Il faut se lâcher, disais-je, danser à perdre haleine comme si personne ne nous voyait au milieux du tourbillonnement éternel des corps et des fantasmes, de la musiques comme des plaintes... Se laisser tomber dans des bras prêts à nous recevoir, se cramponner aux chemises multicolores, soupirer un peu. C'est au sein des bars parisiens où s'amassent les jeunes étudiants branchés, lieu jovial où tous sont là pour oublier, que l'on danse. Un lieu où l'on se serre fort, où l'on sue dans l'indifférence ; où tendresse et désir animal dansent la valse, le rock, pogottent. L'alcool y coule à flot, calme les peines, émancipe les cœurs simples pour qu'enfin tous s'embrassent chaleureusement, pour le simple plaisir de trouver un souffle chaud, sans réel destinataire à cet élan affectif. Les lèvres se nouent, les corps s'enlacent dans une ribambelle de couleurs flashy. Autours de nous les corps sont comme des fantômes, des âmes errantes qui dansent, slaloment de part en part de la piste. On y voit trop de peau, bien plus que l'on ne devrait ; et qui s'efface aussitôt ; j'y ai senti la peau d'autrui, chiffonnée, aimée comme pour la lui subtiliser, pour en être l'objet de désir, il ne m'en reste aujourd'hui que le souvenir délicat.

 

Les habitués y retrouvent leur quête incessante d'extase, pour oublier. Mais oublier quoi ? Oublier qu'un jour ils ont connu « ça », ou bien oublier qu'ils le cherchent encore. Espérer que ce lieu produise de telles occasions à nouveau... Je ne veux pas oublier pour ma part, je ne veux plus de tels lieux et des attentes qui l'auréolent, je veux revivre en mémoire cet événement exhalant encore et encore ; le revivre pour de vrai si possible.

 

Tout cela me même à penser que ce que j'appelle « ça » est inatteignable, nous n'en sommes toujours conscient qu'après coup, au moment présent on ne pense qu'au fait qu'on l'a si longtemps désiré, qu'on va le regretter amèrement une fois que « ça » ne sera plus. On se regarde le vivre, on tente de l'immortaliser, de lui accorder une dimension éternelle, mais on ne le vit jamais.

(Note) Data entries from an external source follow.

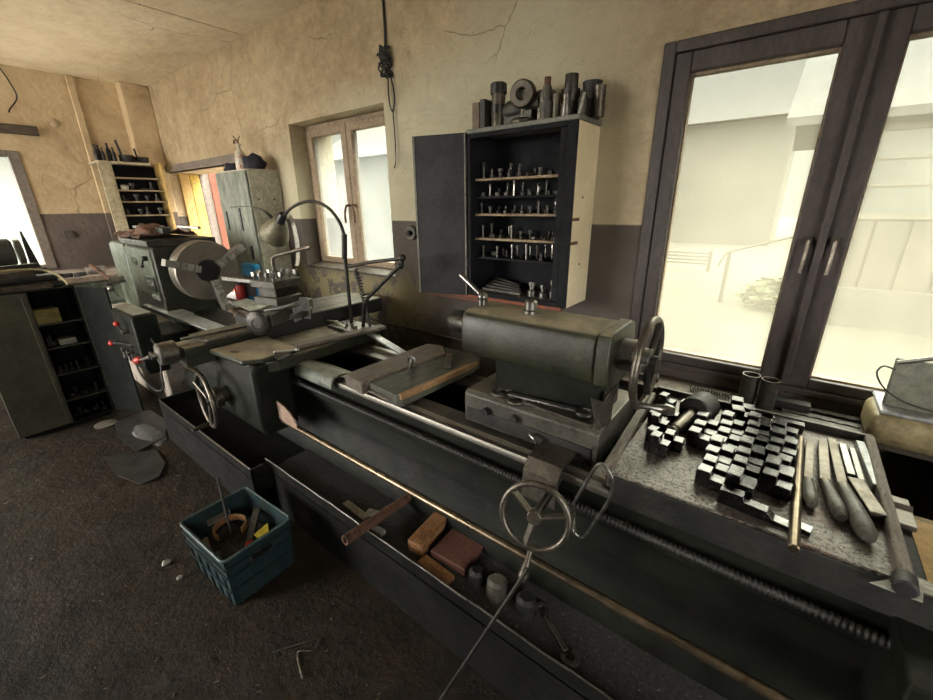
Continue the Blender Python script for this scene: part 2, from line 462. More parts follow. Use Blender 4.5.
class MB:
    def __init__(s):
        s.bm = bmesh.new()

    def _xf(s, vs, M):
        if M is not None:
            for v in vs:
                v.co = M @ v.co

    def box(s, a, b, M=None):
        x0, y0, z0 = a
        x1, y1, z1 = b
        vs = [s.bm.verts.new(p) for p in ((x0, y0, z0), (x1, y0, z0), (x1, y1, z0), (x0, y1, z0),
                                          (x0, y0, z1), (x1, y0, z1), (x1, y1, z1), (x0, y1, z1))]
        for f in ((0, 3, 2, 1), (4, 5, 6, 7), (0, 1, 5, 4), (1, 2, 6, 5), (2, 3, 7, 6), (3, 0, 4, 7)):
            s.bm.faces.new([vs[i] for i in f])
        s._xf(vs, M)
        return s

    def cbox(s, c, size, rz=0, rx=0, ry=0):
        h = [q / 2 for q in size]
        M = Matrix.Translation(c) @ Matrix.Rotation(rz, 4, 'Z') @ Matrix.Rotation(ry, 4, 'Y') @ Matrix.Rotation(rx, 4, 'X')
        return s.box([-q for q in h], h, M)

    def bar(s, p0, p1, w, h, roll=0):
        """Rectangular bar from p0 to p1, w across (level), h tall."""
        p0, p1 = Vector(p0), Vector(p1)
        d = (p1 - p0)
        L = d.length
        d.normalize()
        side = d.cross(Vector((0, 0, 1)))
        if side.length < 1e-4:
            side = Vector((1, 0, 0))
        side.normalize()
        up = side.cross(d)
        M = Matrix((d, side, up)).transposed().to_4x4()
        M.translation = p0
        M = M @ Matrix.Rotation(roll, 4, 'X')
        return s.box((0, -w / 2, -h / 2), (L, w / 2, h / 2), M)

    def prism(s, poly, axis, a, b, M=None):
        """Extrude a closed 2-D polygon along axis (x: (y,z); y: (x,z); z: (x,y))."""
        def P(p, t):
            return {'x': (t, p[0], p[1]), 'y': (p[0], t, p[1]), 'z': (p[0], p[1], t)}[axis]
        v0 = [s.bm.verts.new(P(p, a)) for p in poly]
        v1 = [s.bm.verts.new(P(p, b)) for p in poly]
        n = len(poly)
        s.bm.faces.new(v0)
        s.bm.faces.new(v1[::-1])
        for i in range(n):
            s.bm.faces.new((v0[i], v1[i], v1[(i + 1) % n], v0[(i + 1) % n]))
        s._xf(v0 + v1, M)
        return s

    def turned(s, prof, origin, axis, seg=28, caps=True, arc=None):
        """Lathe-turn a (radius, height) profile about axis through origin."""
        ax = Vector(axis).normalized()
        u = ax.orthogonal().normalized()
        if abs(ax.z) < 0.9:
            u = Vector((0, 0, 1)) - ax * ax.z
            u.normalize()
        w = ax.cross(u)
        o = Vector(origin)
        rings = []
        for r, h in prof:
            if r < 1e-6:
                rings.append([s.bm.verts.new(o + ax * h)])
            else:
                rings.append([s.bm.verts.new(o + ax * h + (u * math.cos(2 * PI * k / seg) + w * math.sin(2 * PI * k / seg)) * r)
                              for k in range(seg)])
        for A, B in zip(rings, rings[1:]):
            for k in range(seg):
                k2 = (k + 1) % seg
                if len(A) == 1 and len(B) == 1:
                    continue
                if len(A) == 1:
                    s.bm.faces.new((A[0], B[k2], B[k]))
                elif len(B) == 1:
                    s.bm.faces.new((A[k], A[k2], B[0]))
                else:
                    s.bm.faces.new((A[k], A[k2], B[k2], B[k]))
        if caps:
            if len(rings[0]) > 1:
                s.bm.faces.new(rings[0][::-1])
            if len(rings[-1]) > 1:
                s.bm.faces.new(rings[-1])
        return s

    def cyl(s, p0, p1, r0, r1=None, seg=24, ch=0.0):
        p0, p1 = Vector(p0), Vector(p1)
        L = (p1 - p0).length
        r1 = r0 if r1 is None else r1
        if ch:
            prof = [(r0 - ch, 0), (r0, ch), (r1, L - ch), (r1 - ch, L)]
        else:
            prof = [(r0, 0), (r1, L)]
        return s.turned(prof, p0, p1 - p0, seg)

    def ball(s, c, r, seg=16):
        n = 8
        prof = [(r * math.sin(PI * i / n), -r * math.cos(PI * i / n)) for i in range(n + 1)]
        prof[0] = (0, -r)
        prof[-1] = (0, r)
        return s.turned(prof, c, (0, 0, 1), seg, caps=False)

    def tube(s, pts, r, seg=10, closed=False, caps=True, smooth=0):
        pts = [Vector(p) for p in pts]
        if smooth:
            pts = catmull(pts, smooth, closed)
        n = len(pts)
        rs = r if hasattr(r, '__len__') else [r] * n
        rings = []
        up = None
        for i, p in enumerate(pts):
            if closed:
                d = pts[(i + 1) % n] - pts[i - 1]
            else:
                d = pts[min(i + 1, n - 1)] - pts[max(i - 1, 0)]
            d.normalize()
            if up is None:
                up = d.orthogonal().normalized()
            else:
                up = (up - d * up.dot(d))
                if up.length < 1e-6:
                    up = d.orthogonal()
                up.normalize()
            w = d.cross(up)
            rings.append([s.bm.verts.new(p + (up * math.cos(2 * PI * k / seg) + w * math.sin(2 * PI * k / seg)) * rs[i])
                          for k in range(seg)])
        pairs = list(zip(rings, rings[1:]))
        if closed:
            pairs.append((rings[-1], rings[0]))
        for A, B in pairs:
            for k in range(seg):
                k2 = (k + 1) % seg
                s.bm.faces.new((A[k], A[k2], B[k2], B[k]))
        if not closed and caps:
            s.bm.faces.new(rings[0][::-1])
            s.bm.faces.new(rings[-1])
        return s

    def torus(s, c, axis, R, r, seg=48, rs=12):
        ax = Vector(axis).normalized()
        u = ax.orthogonal().normalized()
        w = ax.cross(u)
        pts = [Vector(c) + (u * math.cos(2 * PI * k / seg) + w * math.sin(2 * PI * k / seg)) * R for k in range(seg)]
        return s.tube(pts, r, rs, closed=True)

    def sheet(s, grid, th):
        """Thin solid sheet from a grid of points (rows of equal length)."""
        g = [[Vector(p) for p in row] for row in grid]
        R, C = len(g), len(g[0])
        nor = []
        for i in range(R):
            row = []
            for j in range(C):
                a = g[min(i + 1, R - 1)][j] - g[max(i - 1, 0)][j]
                b = g[i][min(j + 1, C - 1)] - g[i][max(j - 1, 0)]
                row.append(a.cross(b).normalized())
            nor.append(row)
        T = [[s.bm.verts.new(g[i][j] + nor[i][j] * th / 2) for j in range(C)] for i in range(R)]
        B = [[s.bm.verts.new(g[i][j] - nor[i][j] * th / 2) for j in range(C)] for i in range(R)]
        for i in range(R - 1):
            for j in range(C - 1):
                s.bm.faces.new((T[i][j], T[i + 1][j], T[i + 1][j + 1], T[i][j + 1]))
                s.bm.faces.new((B[i][j], B[i][j + 1], B[i + 1][j + 1], B[i + 1][j]))
        for i in range(R - 1):
            s.bm.faces.new((T[i][0], B[i][0], B[i + 1][0], T[i + 1][0]))
            s.bm.faces.new((T[i][-1], T[i + 1][-1], B[i + 1][-1], B[i][-1]))
        for j in range(C - 1):
            s.bm.faces.new((T[0][j], T[0][j + 1], B[0][j + 1], B[0][j]))
            s.bm.faces.new((T[-1][j], B[-1][j], B[-1][j + 1], T[-1][j + 1]))
        return s

    def build(s, name, material, parent=None, bevel=0.0, seg=2, smooth=35, subdiv=0):
        bm = s.bm
        if parent is not None:
            off = Vector((0, 0, 0))
            p = parent
            while p is not None:
                off += p.location
                p = p.parent
            for v in bm.verts:
                v.co -= off
        bmesh.ops.recalc_face_normals(bm, faces=bm.faces[:])
        me = bpy.data.meshes.new(name)
        bm.to_mesh(me)
        bm.free()
        me.materials.append(material)
        if smooth:
            me.shade_smooth()
            me.set_sharp_from_angle(angle=math.radians(smooth))
        o = bpy.data.objects.new(name, me)
        COL.objects.link(o)
        if parent is not None:
            o.parent = parent
        if bevel:
            b = o.modifiers.new('edge_bevel', 'BEVEL')
            b.width = bevel
            b.segments = seg
            b.limit_method = 'ANGLE'
            b.angle_limit = math.radians(40)
        return o


def catmull(pts, k, closed=False):
    out = []
    n = len(pts)
    rng = range(n) if closed else range(n - 1)
    for i in rng:
        if closed:
            p0, p1, p2, p3 = pts[i - 1], pts[i], pts[(i + 1) % n], pts[(i + 2) % n]
        else:
            p0, p1, p2, p3 = pts[max(i - 1, 0)], pts[i], pts[i + 1], pts[min(i + 2, n - 1)]
        for j in range(k):
            t = j / k
            out.append(0.5 * ((2 * p1) + (p2 - p0) * t + (2 * p0 - 5 * p1 + 4 * p2 - p3) * t * t +
                              (3 * p1 - p0 - 3 * p2 + p3) * t ** 3))
    if not closed:
        out.append(pts[-1])
    return out


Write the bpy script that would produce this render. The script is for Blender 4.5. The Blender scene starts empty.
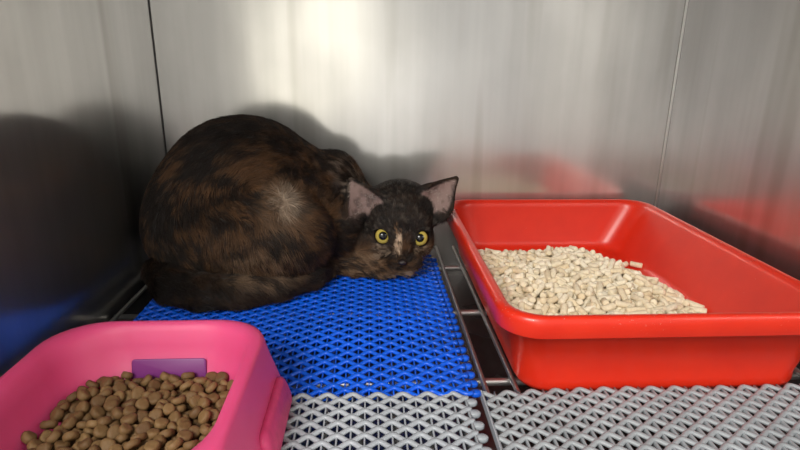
import bpy, bmesh, math, random
import numpy as np
from mathutils import Vector, Matrix

random.seed(7); rng = np.random.default_rng(7)
scene = bpy.context.scene
COL = scene.collection

# ------------------------------------------------------------------ helpers
def link(o, parent=None):
    COL.objects.link(o)
    if parent is not None: o.parent = parent
    return o

def tag(o, label=None, cat=None, group=None, kind=None):
    if label: o['label'] = label
    if cat: o['category'] = cat
    if group: o['group'] = group
    if kind: o['kind'] = kind
    return o

def mesh_obj(name, verts, faces, mat, parent=None, smooth=True):
    me = bpy.data.meshes.new(name)
    me.from_pydata([tuple(map(float, v)) for v in verts], [], faces)
    me.update()
    if smooth: me.polygons.foreach_set('use_smooth', [True] * len(me.polygons))
    if mat: me.materials.append(mat)
    return link(bpy.data.objects.new(name, me), parent)

def bm_obj(name, bm, mat, parent=None, smooth=False):
    me = bpy.data.meshes.new(name); bm.to_mesh(me); bm.free()
    if smooth: me.polygons.foreach_set('use_smooth', [True] * len(me.polygons))
    me.materials.append(mat)
    return link(bpy.data.objects.new(name, me), parent)

def box_obj(name, x0, x1, y0, y1, z0, z1, mat, parent=None, bev=0):
    bm = bmesh.new(); bmesh.ops.create_cube(bm, size=1)
    for v in bm.verts:
        v.co = Vector(((x0 + x1) / 2 + v.co.x * (x1 - x0), (y0 + y1) / 2 + v.co.y * (y1 - y0), (z0 + z1) / 2 + v.co.z * (z1 - z0)))
    if bev: bmesh.ops.bevel(bm, geom=bm.edges[:], offset=bev, segments=2, affect='EDGES')
    return bm_obj(name, bm, mat, parent)

def rod_obj(name, a, b, r, mat, parent=None, n=14):
    a = Vector(a); b = Vector(b); d = b - a
    bm = bmesh.new()
    M = Matrix.Translation((a + b) / 2) @ d.to_track_quat('Z', 'Y').to_matrix().to_4x4()
    bmesh.ops.create_cone(bm, cap_ends=True, segments=n, radius1=r, radius2=r, depth=d.length, matrix=M)
    o = bm_obj(name, bm, mat, parent, True)
    return o

def rrect(cx, cy, hx, hy, r, z, n=9):
    r = min(r, hx, hy); pts = []
    for (sx, sy, a0) in ((1, 1, 0), (-1, 1, 90), (-1, -1, 180), (1, -1, 270)):
        for i in range(n):
            a = math.radians(a0 + 90 * i / (n - 1))
            pts.append((cx + sx * (hx - r) + r * math.cos(a), cy + sy * (hy - r) + r * math.sin(a), z))
    return pts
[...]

Pas de crash, de redescente, pi que tout ça, on ne réalise pas, on coure sur le jours, sur les corps, sur la peau comme s'il n'y en avait pas eu d'autres ; comme si « ça » n'était jamais advenu. On vit alors au hasard, par coups de tête, recherchant toujours ces mêmes chemises bariolées, ces mêmes baisers tendres, « ça » et la personne qui l'accompagnait.